Kill All Normies by Angela Nagel - examining the intersection of chan culture and far-right ideology

* What we have with Daily Stormer is a quite literal database of interactions of people who self identify as Nazis... I'd say deleting it is not the most productive thing we could do with such information.*

True, but it's not some petri dish that you can keep isolated in a lab, is it? You have to balance the benefit of what you might learn against the costs that their organizing activity imposes on other people.


I don't want to defend Nazis, but I don't trust our society to accurately identify Nazis. We already see people who question political orthodoxy getting fired for "being intolerant", and there are a lot of people (even in my workplace) who sincerely believe that anyone who voted for Trump (close to 50% of our country) is a closet Nazi. Some people even question whether free-speech advocates are Nazis ("Why else would someone defend the speech rights of Nazis?"). The reason the left took an absolutist position on free speech in previous decades is because there isn't a good test for identifying deplorable speech--maybe today censorship sounds appealing to you, but consider the precedent you're proposing for the next cultural administration (if you indeed believe the country is 50% Nazi, you should be very concerned about weakening free speech).

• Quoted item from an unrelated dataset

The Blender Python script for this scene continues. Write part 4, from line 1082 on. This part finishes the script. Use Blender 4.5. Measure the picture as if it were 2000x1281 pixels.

EDIT: One other important point--who's to say that censoring Nazis is even an effective way to limit the spread of the ideology? It could well galvanize Nazis or push those on the fence over to the wrong side. What are our motives? Are we more interested in limiting the spread of intolerance, or do we want to make sure there are plenty of Nazis to punch?


> close to 50% of our country

You mean close to 50% of registered voters. Which are less than 40% of the population who are eligible voters. And that number is probably off too, thanks to voter suppression, disenfranchisement, and gerrymandering of voting districts.

Furthermore, it was the electoral college who decided who the president should be, in many cases going against the popular vote within their state. When you understand how the electoral votes are decided upon, the number of voters who voted for our current president grows even smaller.

In short, it's a relative minority who actually voted for Trump, and all the voters together are in the minority of all eligible citizens who can vote. Why those others didn't vote is up for debate, but I've already mentioned three potential reasons (not counting apathy).

So that other portion of the population that didn't vote - we have no idea how they stand ideologically on political and social issues. But we can certainly say there's a percentage of them who would have voted for Trump, and the ideology that supports him.

Greater than 50% of the population? Not likely. But it isn't a small percentage, either (in fact, it is probably somewhere close to his polling numbers - around 30%).


How is this relevant? My 50% figure is a rough estimate based on the voting population as a sample of the overall population. Even if the actual number is closer to 30%, my point stands--any one who believes that 1 in 3 people in the U.S. is a Nazi are deluding themselves (or more likely, they've broadened the definition of 'Nazi' to include more people who disagree with them politically so they can feel morally superior).


>That's great until the mob with torches are outside your door calling for your blood.

I hope you realize that's exactly what you're doing.

>No one is loosely throwing around the term Nazi, these groups self identify as American nazis, carry fucking nazi flags, are on video chanting "jews will not replace us".

Yes, there were a handful of those. And there were a whole bunch of other people who're simply tired of being the only ethnic group that's not allowed to advocate for its own interests.